Thank you for the reply. As luck would have it it now works fine. I haven’t done anything different. I powered it up to do the testing you asked of. For what ever reason it’s now working. There isn’t anything plugged into the audio in. I’ve never used that port.

Onto another topic, you had replied to me in the past when I asked if you can connect strings up in parallel. I believe you mentioned don’t do that. They should always be in series.

I have run 4 or 5 strings running in parallel without issue. However, I only run the sample .epe files that are posted on the site.

That said, how does the expansion board configure the output? If I attach 5 individual apa102 strings what does the PB see it as? Since each string is addressable wouldn’t that mimic a parallel configuration?

For the 102 or 9822 pixels on the expansion board would I share the clock signals?

For example, if I were to attach 7 strings that leaves one port (3 solder pads) that could be configured for the clock signals. There are three pads to source the clock signal but 7 strings of pixels. Would I share the clock signal to all 7 strings? After some experimenting it looks like only the one pad that is typically used for data is used for clock. It appears that one solder pad is shared for the other 6 strings.

I hope that makes sense.

Thanks again for your help.

Don.

Great!

If I said, that, sorry - I actually have a project I’m doing lots in parallel with right now. I know that it can glitch out in certain circumstances that can be hard to predict, especially with longer wire runs. If it becomes a problem, you can always use a SPI repeater or the expansion board.

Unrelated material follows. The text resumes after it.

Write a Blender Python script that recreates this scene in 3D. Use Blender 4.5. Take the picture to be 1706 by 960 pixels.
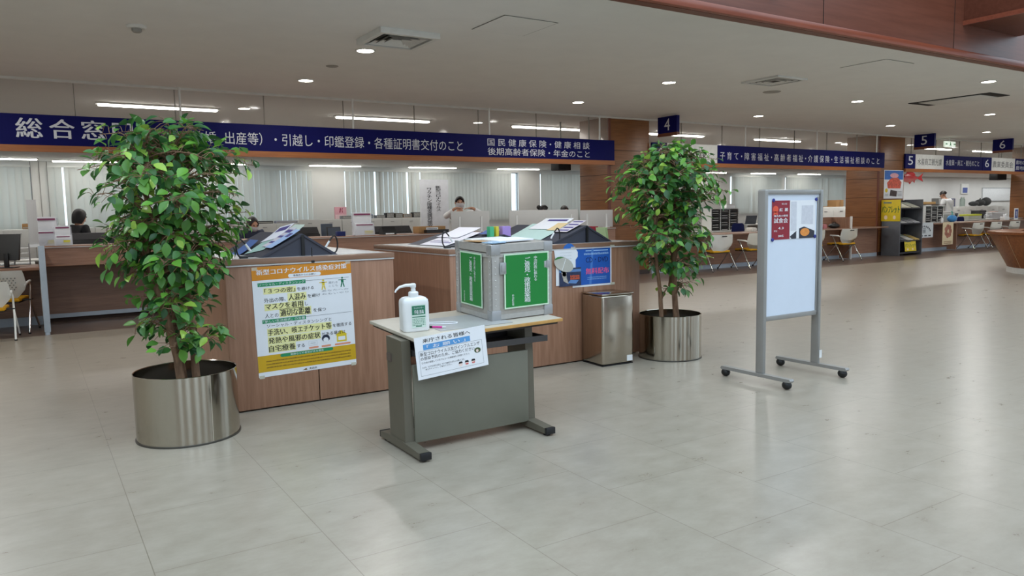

You assign how each of the output channels is numbered, so that Pixelblaze still sees them as one long serial string (from an index perspective). You can technically skip some addresses (and I don’t remember if lets you repeat / parallel addresses). When I use it to replicate the same pattern on multiple strips or strands, I commonly do this in software.

Imagine I had 3 strips of 5 lights, and I wanted them to act as if they were parallel wired. Their actual index addresses would be configured in the expander setup page to go from 0 to 14 (0…4, 5…9, 10…14). I might write some code that makes sure the same color is rendered on pixels 0, 5, and 10 (and 1, 6, 11, etc).

Yes - since it has eight channels, you configure one of the channels to be the APA102 clock that’s shared / parallel across all APA102 outputs. That leaves up to seven APA102 data lines.

Hi Jeff,

Awesome, Thanks so much for the input. Looking through past messages it wasn’t you that had replied . It was Scruffynerf. I ended up having to order two new Pico boards. One of the strings was reversed from the other so the power was backwards. It smoked the Pico board. That’s what I get for assuming all of the pixel strips are wired alike. They aren’t!
For anyone else reading this make sure you check your power polarities on the strips that you may be mixing. I think I was mixing apa102 with Sk9822 from different sources.